Obviously, I am assuming he has that right on the basis that he has the right to defend himself, but my point is that if you are going to question his actions (from a purely ethical viewpoint), you are questioning the wrong half of this episode.
She outed herself in the subsequent comment.
“I hate anonymous posting. It’s probably the lowest point of humanity. So… I’m UNKNOWN above. “
Outing oneself in a posting that is published as a comment on the blog is a different act than sending an e-mail. Just because one outs oneself does not confer rights to publish all other communications.
As far as ethics – that’s a different question…
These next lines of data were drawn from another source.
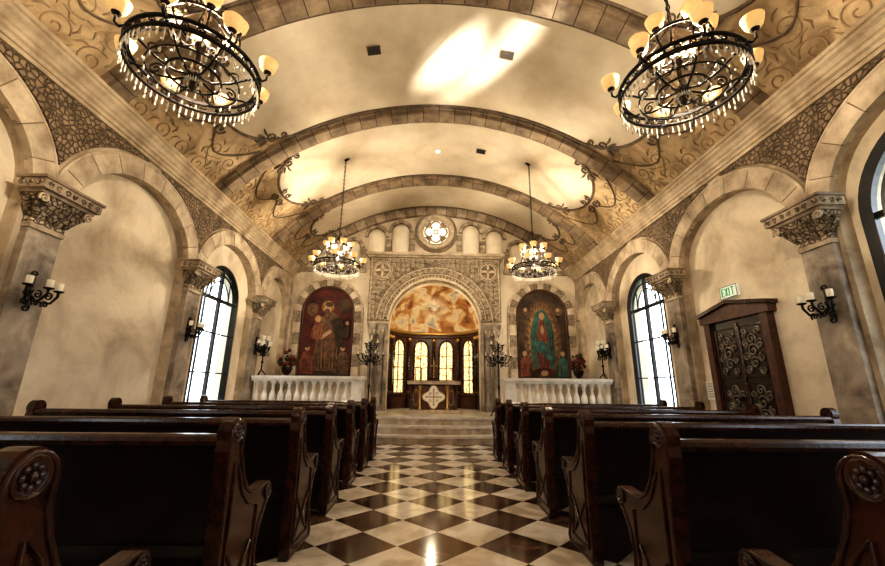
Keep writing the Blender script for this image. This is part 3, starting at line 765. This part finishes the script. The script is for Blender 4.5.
# ------------------------------------------------------------------ pews
def pewmesh(flip):
    mb=MB(); Lp=2.9
    prof=[(.02,0),(.50,0),(.52,.03),(.49,.10),(.455,.18),(.445,.30),(.47,.40),(.515,.46)]
    prof+=[(.535+.052*math.cos(t),.555+.052*math.sin(t)) for t in [-1.2+2.9*i/9 for i in range(10)]]
    prof+=[(.47,.60),(.40,.592),(.32,.60),(.25,.635),(.19,.70),(.15,.78),(.125,.85)]
    prof+=[(.06+.068*math.cos(t),.925+.068*math.sin(t)) for t in [-.3+4.0*i/12 for i in range(13)]]
    prof+=[(-.005,.84),(.01,.7),(.03,.4),(.015,.1)]
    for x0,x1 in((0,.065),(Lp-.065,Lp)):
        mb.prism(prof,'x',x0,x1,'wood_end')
    cen=(.22,.45)
    ins=[(p[0]+(cen[0]-p[0])*.045,p[1]+(cen[1]-p[1])*.03) for p in prof]
    mb.tube([(-.002,y,z) for y,z in ins],.009,'wood_end',6,True)
    inner=[(.09,.08),(.40,.08),(.385,.25),(.40,.42),(.40,.52),(.29,.55),(.2,.62),(.14,.72),(.085,.78),(.085,.5)]
    mb.tube([(-.004,y,z) for y,z in inner],.008,'wood_end',5,True)
    for cy,cz,r in((.06,.925,.052),(.535,.555,.042)):
        mb.lathe([(r*.98,0),(r*1.0,.008),(r*.9,.014),(r*.8,.006),(.0005,.004)],(0,cy,cz),'wood_end',20,Matrix.Rotation(-pi/2,3,'Y'))
        for i in range(8):
            t=2*pi*i/8; mb.sphere((-.004,cy+r*.48*math.cos(t),cz+r*.48*math.sin(t)),r*.22,'wood_end',6,4)
        mb.sphere((-.006,cy,cz),r*.26,'wood_end',8,5)
    mb.tube([(-.004,.12,.12),(-.006,.25,.22),(-.004,.36,.36)],.008,'wood_end',5); mb.tube([(-.004,.36,.12),(-.006,.25,.22),(-.004,.12,.36)],.008,'wood_end',5)
    a=.06;b=Lp-.06
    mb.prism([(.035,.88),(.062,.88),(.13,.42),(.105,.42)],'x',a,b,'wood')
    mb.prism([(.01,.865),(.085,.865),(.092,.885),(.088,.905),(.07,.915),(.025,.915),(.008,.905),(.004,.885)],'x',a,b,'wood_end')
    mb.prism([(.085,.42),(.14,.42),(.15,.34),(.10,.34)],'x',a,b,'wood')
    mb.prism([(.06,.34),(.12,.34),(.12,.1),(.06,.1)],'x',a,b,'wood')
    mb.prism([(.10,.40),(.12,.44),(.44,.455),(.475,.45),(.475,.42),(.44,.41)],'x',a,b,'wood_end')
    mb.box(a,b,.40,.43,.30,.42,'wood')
    mb.prism([(.02,0),(.45,0),(.44,.42),(.09,.42)],'x',Lp/2-.02,Lp/2+.02,'wood')
    if flip: mb.v=[(-x,y,z) for x,y,z in mb.v]
    return mb
pr=pewmesh(False); pl=pewmesh(True)
rows=[1.03,2.03,3.05,4.04,5.02,6.0,6.95]
fr=fl_=None
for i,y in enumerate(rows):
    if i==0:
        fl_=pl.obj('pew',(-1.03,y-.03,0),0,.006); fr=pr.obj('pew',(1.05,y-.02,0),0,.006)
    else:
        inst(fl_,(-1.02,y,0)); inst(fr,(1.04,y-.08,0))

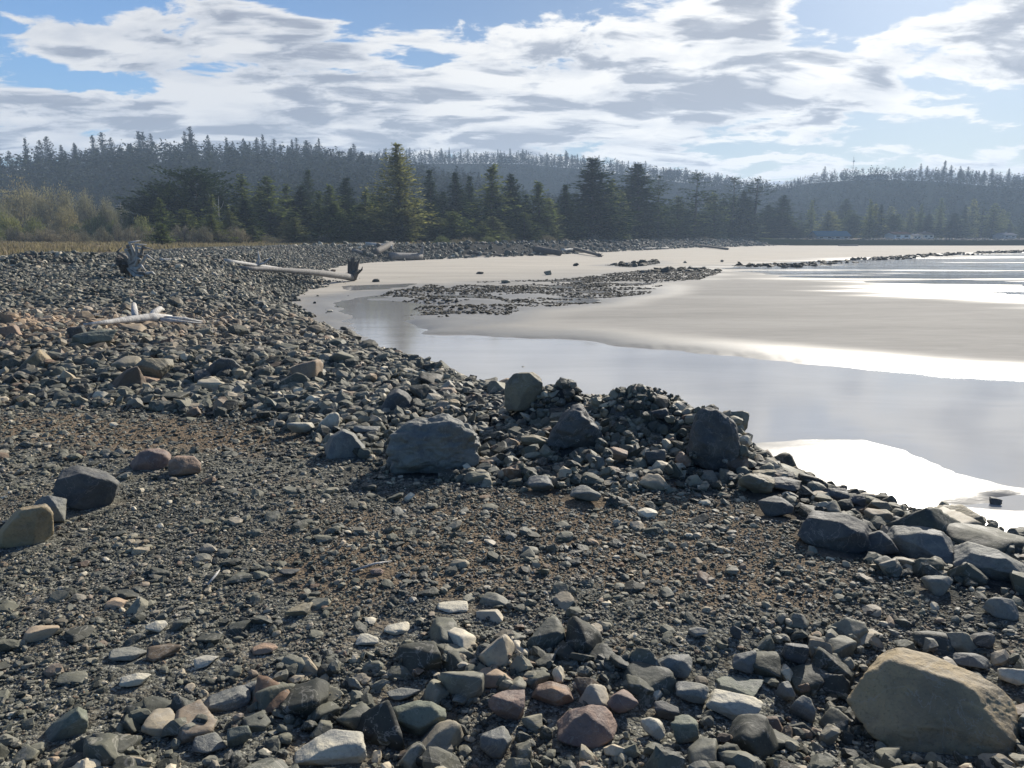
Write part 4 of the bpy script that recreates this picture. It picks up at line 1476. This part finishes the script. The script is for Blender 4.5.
# far shore trees on the right, hazier
FAR = []
for i in range(58):
    px = 772 + i * 4.9 + rt.uniform(-3, 3)
    y0_ = inland_y(px, rt.uniform(14, 80))
    FAR.append((px, rt.choice(['dark', 'mid', 'dark', 'sparse', 'pine', 'mid', 'pale']), rt.uniform(197, 219) if rt.random() < .5 else rt.uniform(212, 230), rt.uniform(6, 12), y0_))
FAR.sort()
for i, (px, kind, top, hw_, d_) in enumerate(FAR):
    p = at_y(px, top, d_)
    gz = float(ground_z(p[0], p[1])[0])
    K = KS[kind]
    K[rt.randrange(len(K))].place((p[0], p[1], gz - .1), p[2] - gz, 2.9 * hw_ * d_ / F, rt.uniform(0, 6.28),
                                  f'hazy {ADJ[kind]}, {ordinal(i)} tree from the left on the far shore', 'tree', 'trees on the far shore of the bay')


# ridge skyline trees
def surf_z(S, x, y):
    X, Y, Z = S
    i = int(np.clip(np.searchsorted(X[0], x), 1, X.shape[1] - 1))
    col = Y[:, i]
    j = int(np.clip(np.searchsorted(col, y), 1, len(col) - 1))
    a = np.clip((y - col[j - 1]) / (col[j] - col[j - 1] + 1e-9), 0, 1)
    return float(Z[j - 1, i] * (1 - a) + Z[j, i] * a)


def crest(S, px, dist, back=0):
    X, Y, Z = S
    best = None
    for j in range(len(Y)):
        xw = (px - 512) / F * Y[j, 0]
        i = int(np.clip(np.searchsorted(X[0], (px - 512) / F * dist), 0, X.shape[1] - 1))
        y = Y[j, i]
        i = int(np.clip(np.searchsorted(X[0], (px - 512) / F * y), 0, X.shape[1] - 1))
        y, z = Y[j, i], Z[j, i]
        e = (z - CAM[2]) / y
        if best is None or e > best[0]:
            best = (e, j, i)
    j, i = best[1], best[2]
    j = int(np.clip(j + back, 0, len(Y) - 1))
    return Vector((X[j, i], Y[j, i], Z[j, i]))


RT = []
for S, d_, a, b, step, hlo, hhi, gap in ((RA, 640, -4, 400, 4.1, 15, 28, .2), (RB, 980, 385, 770, 5.2, 11, 19, .1), (RC, 900, 772, 1026, 4.6, 10, 19, .25)):
    px = a
    while px < b:
        if rt.random() > gap and not (S is RC and 832 < px < 884):
            hh = rt.uniform(hlo, hhi) * (1.15 if 110 < px < 200 else 1)
            if S is RA and 66 < px < 90:
                hh *= .8
            if S is RC:
                hh *= .55 if px < 900 else 1.0
            if S is RC and 905 < px < 935:
                hh *= 1.25
            c = crest(S, px, d_, rt.choice([-1, 0, 0, 1]))
            RT.append((px, S is RA, S is RB, c, hh))
        px += step * rt.uniform(.55, 1.45)
RT.append((594, False, True, crest(RB, 562, 980), 20))
RT.append((824, False, False, crest(RC, 809, 900), 17))
RT.sort(key=lambda a: a[0])
nr = [0, 0, 0]
RNAME = ['the near wooded ridge', 'the long middle ridge', 'the far hill with houses']
for px, isA, isB, c, hh in RT:
    g = 0 if isA else (1 if isB else 2)
    K = KS['ridge'][rt.randrange(4)]
    K.place((c.x, c.y, c.z - .5), hh, hh * rt.uniform(.26, .42), rt.uniform(0, 6.28), f'{"tall " if hh > 20 else ""}skyline conifer, {ordinal(nr[g])} from the left along {RNAME[g]}', 'conifer', 'skyline conifers on ' + RNAME[g])
    nr[g] += 1
print('belt', len(BELT), 'far', len(FAR), 'ridge', len(RT))


# forest on the slopes as one mass
def forest(name, S, n, label, hlo, hhi, mat, seed, front=True):
    rg = np.random.default_rng(seed)
    X, Y, Z = S
    vs, fs = [], []
    off = 0
    m_, n_ = X.shape
    jj = rg.uniform(2, m_ - 3 if not front else m_ * .52, n)
    ii = rg.uniform(0, n_ - 2, n)
    j0, i0 = jj.astype(int), ii.astype(int)
    a, b = jj - j0, ii - i0
    g = lambda A: A[j0, i0] * (1 - a) * (1 - b) + A[j0, i0 + 1] * (1 - a) * b + A[j0 + 1, i0] * a * (1 - b) + A[j0 + 1, i0 + 1] * a * b
    bx, by, bz = g(X), g(Y), g(Z)
    px = 512 + F * bx / by
    clear = (px > 850) & (px < 893) & (jj > m_ * .42) if S is RC else np.zeros(n, bool)
    k = (px > -150) & (px < 1180) & (bz > 2.5) & ~clear
    bx, by, bz = bx[k], by[k], bz[k]
    n = len(bx)
    h = rg.uniform(hlo, hhi, n) * (.7 + .6 * fbm(bx * .02, by * .02))
    h = h * (1 - .45 * sstep(.40, .50, (jj[k]) / m_))
    w = h * rg.uniform(.18, .30, n)
    NS = 34
    t = rg.random((n, NS)) ** .8
    ang = rg.uniform(0, 6.28, (n, NS))
    rr = w[:, None] * (1 - t) ** .8 * rg.uniform(.4, 1.1, (n, NS))
    c = np.stack([bx[:, None] + np.cos(ang) * rr, by[:, None] + np.sin(ang) * rr, bz[:, None] + h[:, None] * (.12 + .88 * t)], -1).reshape(-1, 3)
    d = np.stack([np.cos(ang), np.sin(ang), np.full_like(ang, -.1)], -1).reshape(-1, 3)
    s = np.repeat(h * .12, NS) * (1.25 - .6 * t.ravel())
    v, f = sprays(c, d, s, rg, 1, .7)
    me = raw_mesh(name, v, f, 4, False)
    me.materials.append(mat)
    tag(link(name, me), label, kind='stuff')


forest('forest', RA, 11000, 'dense conifer forest covering the slope of the near ridge', 13, 21, FM_FOREST, 1)
forest('forest', RB, 8000, 'dense conifer forest covering the slope of the middle ridge', 10, 17, FM_FOREST, 2)
forest('forest', RC, 9000, 'mixed woods covering the slope of the far hill with houses', 8, 14, FM_FOREST, 3)

# ---- thickets and bushes on the left
BK = [Kind('alder_thicket', broad_bush(200 + i, 14, 8, 9500, 90, .17), BARK, FM_BUSH, 8, 14, 'stem', 'foliage') for i in range(3)]
GK = [Kind('willow_bush', broad_bush(210 + i, 7, 3.6, 2600, 36, .15), BARK, FM_GREEN, 3.6, 7, 'stem', 'foliage') for i in range(3)]
TK = [Kind('bare_bush', broad_bush(220 + i, 6, 2.6, 2200, 44, .12, squash=.2), BARK, FM_TWIG, 2.6, 6, 'stem', 'foliage') for i in range(3)]
BUSH = []
for px, top, hw_, d_ in [(20, 181, 34, 215), (52, 185, 26, 205), (-20, 187, 30, 200), (82, 190, 18, 200), (105, 198, 15, 205), (0, 205, 16, 165), (120, 206, 18, 210), (64, 205, 16, 180)]:
    BUSH.append((px, top, hw_, d_, BK, 'rounded olive brown bare alder thicket', 'alder'))
for px, top, hw_, d_ in [(8, 212, 15, 150), (33, 215, 14, 145), (96, 212, 16, 168), (128, 210, 16, 176), (140, 214, 14, 160), (112, 220, 14, 160), (-8, 222, 12, 138), (230, 218, 14, 168), (150, 228, 10, 150), (75, 222, 14, 158), (215, 226, 10, 160)]:
    BUSH.append((px, top, hw_, d_, GK, 'light green willow bush', 'bush'))
for i in range(30):
    px = -12 + i * 11.5 + rt.uniform(-4, 4)
    d_ = rt.uniform(128, 146) if px < 240 else rt.uniform(150, 165)
    if px > 330:
        continue
    BUSH.append((px, rt.uniform(222, 231) if px < 240 else rt.uniform(231, 236), rt.uniform(8, 14), d_, TK, 'low grey brown bare bush', 'bush'))
for i in range(22):
    px = 440 + i * 15.5 + rt.uniform(-4, 4)
    d_ = inland_y(px, rt.uniform(3.5, 7))
    BUSH.append((px, rt.uniform(232, 240), rt.uniform(6, 12), d_, TK if i % 3 else GK, 'scrubby bush at the foot of the beach conifers', 'bush'))
BUSH.sort(key=lambda a: a[0])
bc = {}
for px, top, hw_, d_, K, lab, cat in BUSH:
    p = at_y(px, top, d_)
    gz = float(ground_z(p[0], p[1])[0])
    k = bc.get(lab, 0)
    bc[lab] = k + 1
    K[rt.randrange(len(K))].place((p[0], p[1], gz - .1), max(p[2] - gz, 1.2), 2 * hw_ * d_ / F, rt.uniform(0, 6.28), f'{lab}, {ordinal(k)} from the left', cat, lab + ' group')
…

My (lengthy) response was to the assertion that receipt of an e-mail message automagically confers publishing rights to the recipient. Don’t conflate the separate acts/modes of communication.
In that case, problem solved. Simply a case of an individual defending himself against unethical slander. No questions need to be asked except why she thought it appropriate to slander him in that setting.
Wow. What a great thread. Sorry I missed it. Did anyone else notice that “automatically” above becomes “automagically”? I assumed this was a joke the first time, and a good one at that. But by the second time I wasn’t so sure.
On Tim Gleason. As his bargaining table antics prove: he is completely against Free Speech and Freedom of Information. Read the proposals he brought to the table and the Comments he made. Oops. I forgot, even though the university has a complete transcript, you don’t get to see them! And bargaining was completely public!
Automagically? Yes, totally noticed … but what is all this besides smoke and mirrors? Ha.
Automagically is the word I chose – it was not not auto- or manual-magically conflated via spell-checking or fat fingers on the keyboard. I can’t take credit for it, but it’s one of my favorite neologisms.